Open Wei-Liao opened 3 years ago
Hello,
I don't know about your case but if you are using not continuous parcels but sparse polygons you should use building centroids (points) and a distance-based spatial weight matrix to obtain results. The plugin uses a contiguity-based matrix in case of the input layer is a polygon which is not useful if the polygons are not connected in space.
Besides that, I would suggest using <10,000 features for running the plugin, especially when using points, if you want to see some result in a reasonable time.
Performance is connected to the capability of PySAL mainly and from my experience the bottleneck is always the generation of the spatial weight matrix (the plugin use the default function to create it while some more advanced options may be available through Python scripting).
Another possible solution that not implies coding would be to generate the spatial weight matrix using GeoDa and store it in a file. Then use this file as input for I and G computation again from GeoDa.
Hope this will be useful.
Daniele
Firstly, thanks for such useful tool!

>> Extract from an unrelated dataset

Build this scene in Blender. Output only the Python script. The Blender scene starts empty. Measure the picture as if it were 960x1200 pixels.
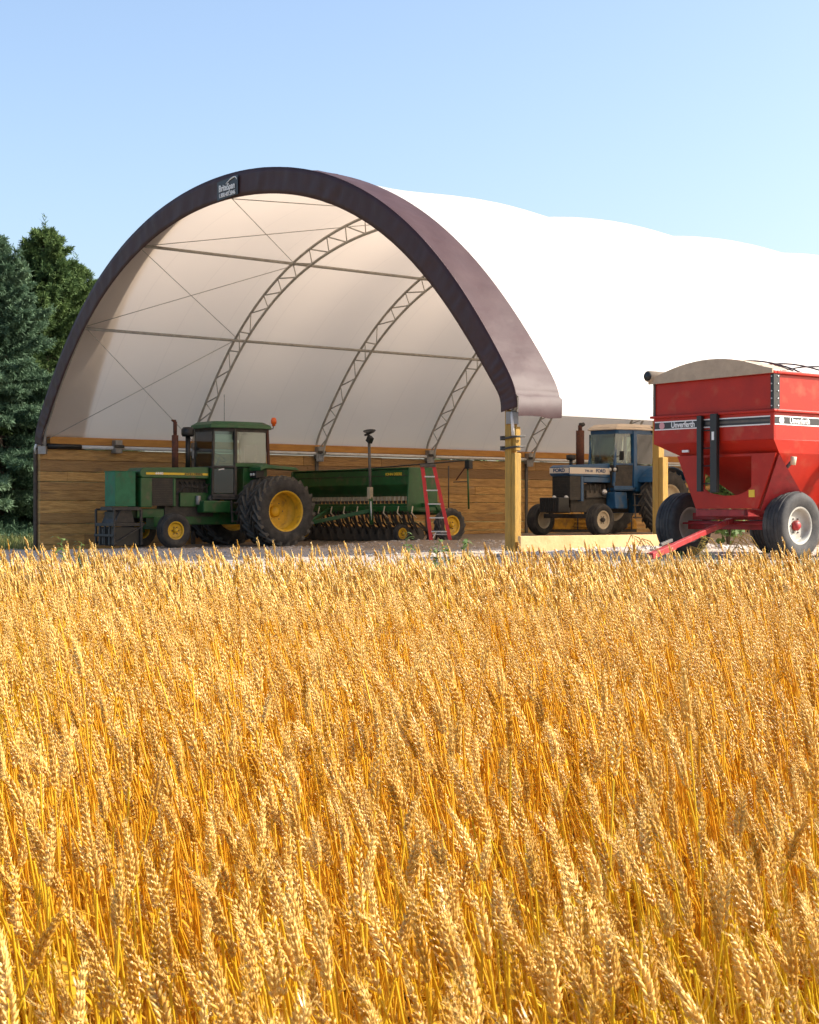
import bpy, bmesh, math, random
import numpy as np
from mathutils import Vector, Matrix
R = math.radians
rnd = random.Random(7)
rng = np.random.default_rng(11)

# ------------------------------------------------------------------ camera, sky, sun, exposure
scene = bpy.context.scene
HC = 1.38                      # camera height above the field
FPX = 1865.0                   # focal length in pixels of the 960x1200 photograph
cam_d = bpy.data.cameras.new('camera'); cam = bpy.data.objects.new('camera', cam_d)
scene.collection.objects.link(cam); scene.camera = cam
cam.location = (0, 0, HC); cam.rotation_euler = (R(90), 0, 0)
cam_d.sensor_fit = 'VERTICAL'; cam_d.sensor_height = 24; cam_d.lens = FPX/1200*24
cam_d.clip_end = 3000; cam_d.clip_start = 0.05
cam_d.dof.use_dof = True; cam_d.dof.focus_distance = 6.5; cam_d.dof.aperture_fstop = 22

SUN_AZ, SUN_EL = 2.0, 37.0     # azimuth measured from +X towards +Y
w = bpy.data.worlds.new('World'); scene.world = w; w.use_nodes = True
nt = w.node_tree; bg = nt.nodes['Background']
sky = nt.nodes.new('ShaderNodeTexSky'); sky.sky_type = 'NISHITA'; sky.sun_disc = False
sky.sun_elevation = R(SUN_EL); sky.sun_rotation = R(90-SUN_AZ)
sky.air_density = 1.0; sky.dust_density = 3.0; sky.ozone_density = 1.6
nt.links.new(sky.outputs[0], bg.inputs[0]); bg.inputs[1].default_value = 0.15
sd = bpy.data.lights.new('sun', 'SUN'); sd.energy = 5.0; sd.angle = R(0.5); sd.color = (1, .93, .82)
so = bpy.data.objects.new('sun', sd); scene.collection.objects.link(so)
sdir = Vector((math.cos(R(SUN_AZ))*math.cos(R(SUN_EL)), math.sin(R(SUN_AZ))*math.cos(R(SUN_EL)), math.sin(R(SUN_EL))))
so.rotation_euler = sdir.to_track_quat('Z', 'Y').to_euler(); so.location = (30, 0, 40)
scene.view_settings.view_transform = 'Standard'; scene.view_settings.look = 'None'
scene.view_settings.gamma = 1; scene.view_settings.exposure = 0.9
scene.cycles.max_bounces = 8; scene.cycles.transparent_max_bounces = 12
scene.cycles.transmission_bounces = 4; scene.cycles.diffuse_bounces = 4

# ------------------------------------------------------------------ materials
def mat(name, col, rough=.7, metal=0, spec=.5, var=0, vscale=5, var2=None, bump=0, bscale=30, transl=0, tcol=None, attr=None, coat=0, dirt=None, stretch=None):
    m = bpy.data.materials.new(name); m.use_nodes = True
    n = m.node_tree.nodes; l = m.node_tree.links; b = n['Principled BSDF']; out = n['Material Output']
    b.inputs['Roughness'].default_value = rough; b.inputs['Metallic'].default_value = metal
    b.inputs['Specular IOR Level'].default_value = spec
    b.inputs['Coat Weight'].default_value = coat
    tc = n.new('ShaderNodeTexCoord'); mp = n.new('ShaderNodeMapping'); l.new(tc.outputs['Object'], mp.inputs[0])
    if stretch: mp.inputs['Scale'].default_value = stretch
    cs = None
    def mix(a, bcol, fac):
        x = n.new('ShaderNodeMix'); x.data_type = 'RGBA'; x.clamp_factor = True
        if isinstance(a, tuple): x.inputs[6].default_value = (*a, 1)
        else: l.new(a, x.inputs[6])
        if isinstance(bcol, tuple): x.inputs[7].default_value = (*bcol, 1)
        else: l.new(bcol, x.inputs[7])
        l.new(fac, x.inputs[0]); return x.outputs[2]
    def ramp(src, lo, hi):
        r_ = n.new('ShaderNodeMapRange'); l.new(src, r_.inputs[0]); r_.inputs[1].default_value = lo; r_.inputs[2].default_value = hi
        return r_.outputs[0]
    cur = tuple(col)
    if var or var2:
        nz = n.new('ShaderNodeTexNoise'); l.new(mp.outputs[0], nz.inputs[0]); nz.inputs['Scale'].default_value = vscale; nz.inputs['Detail'].default_value = 6; nz.inputs['Roughness'].default_value = .65
        c2 = tuple(var2) if var2 else tuple(max(0, c*(1-var)) for c in col)
        cur = mix(cur, c2, ramp(nz.outputs[0], .38, .68))
    if attr:
        at = n.new('ShaderNodeAttribute'); at.attribute_name = 'tone'
        cur = mix(cur, tuple(attr), at.outputs['Fac'])
    if dirt:
        nz2 = n.new('ShaderNodeTexNoise'); l.new(mp.outputs[0], nz2.inputs[0]); nz2.inputs['Scale'].default_value = dirt[1]; nz2.inputs['Detail'].default_value = 8
        cur = mix(cur, dirt[0], ramp(nz2.outputs[0], dirt[2], dirt[2]+.25))
    if isinstance(cur, tuple): b.inputs['Base Color'].default_value = (*cur, 1)
    else: l.new(cur, b.inputs['Base Color'])
    if bump:
        nb = n.new('ShaderNodeTexNoise'); l.new(mp.outputs[0], nb.inputs[0]); nb.inputs['Scale'].default_value = bscale; nb.inputs['Detail'].default_value = 5
        bp = n.new('ShaderNodeBump'); bp.inputs['Strength'].default_value = bump; bp.inputs['Distance'].default_value = .03
        l.new(nb.outputs[0], bp.inputs['Height']); l.new(bp.outputs[0], b.inputs['Normal'])
    if transl:
        t = n.new('ShaderNodeBsdfTranslucent')
        if tcol: t.inputs[0].default_value = (*tcol, 1)
        elif isinstance(cur, tuple): t.inputs[0].default_value = (*cur, 1)
        else: l.new(cur, t.inputs[0])
        mx = n.new('ShaderNodeMixShader'); mx.inputs[0].default_value = transl
        l.new(b.outputs[0], mx.inputs[1]); l.new(t.outputs[0], mx.inputs[2]); l.new(mx.outputs[0], out.inputs[0])
    return m
def glass_mat(name, tint, gl=.12, rough=.05):
    m = bpy.data.materials.new(name); m.use_nodes = True
    n = m.node_tree.nodes; l = m.node_tree.links; n.remove(n['Principled BSDF'])
    t = n.new('ShaderNodeBsdfTransparent'); t.inputs[0].default_value = (*tint, 1)
    g = n.new('ShaderNodeBsdfGlossy'); g.inputs['Roughness'].default_value = rough; g.inputs[0].default_value = (.9, .95, 1, 1)
    fr = n.new('ShaderNodeFresnel'); fr.inputs[0].default_value = 1.5
    ad = n.new('ShaderNodeMath'); ad.operation = 'ADD'; ad.inputs[1].default_value = gl; l.new(fr.outputs[0], ad.inputs[0])
    x = n.new('ShaderNodeMixShader'); l.new(ad.outputs[0], x.inputs[0]); l.new(t.outputs[0], x.inputs[1]); l.new(g.outputs[0], x.inputs[2])
    l.new(x.outputs[0], n['Material Output'].inputs[0]); return m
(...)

It's not really an issue, but a question I have in mind. Currently I am working on a project that requires hot spot analysis (for both local GI* and Moran's I). My data is huge, it's a shape file with 600,000 buildings as polygons with attributes. Obviously I expected it to take a long time for a single run. However, it never ends and I couldn't even tell if it has crashed or not. My computer equipped with a CPU 3970X and 256 G memory installed. But since multiprocessing is not really possible, so the hardware power is kind of irrelevant. So my question is, currently what is the maximum number of polygons approximately the tool can handle? Thank you so much!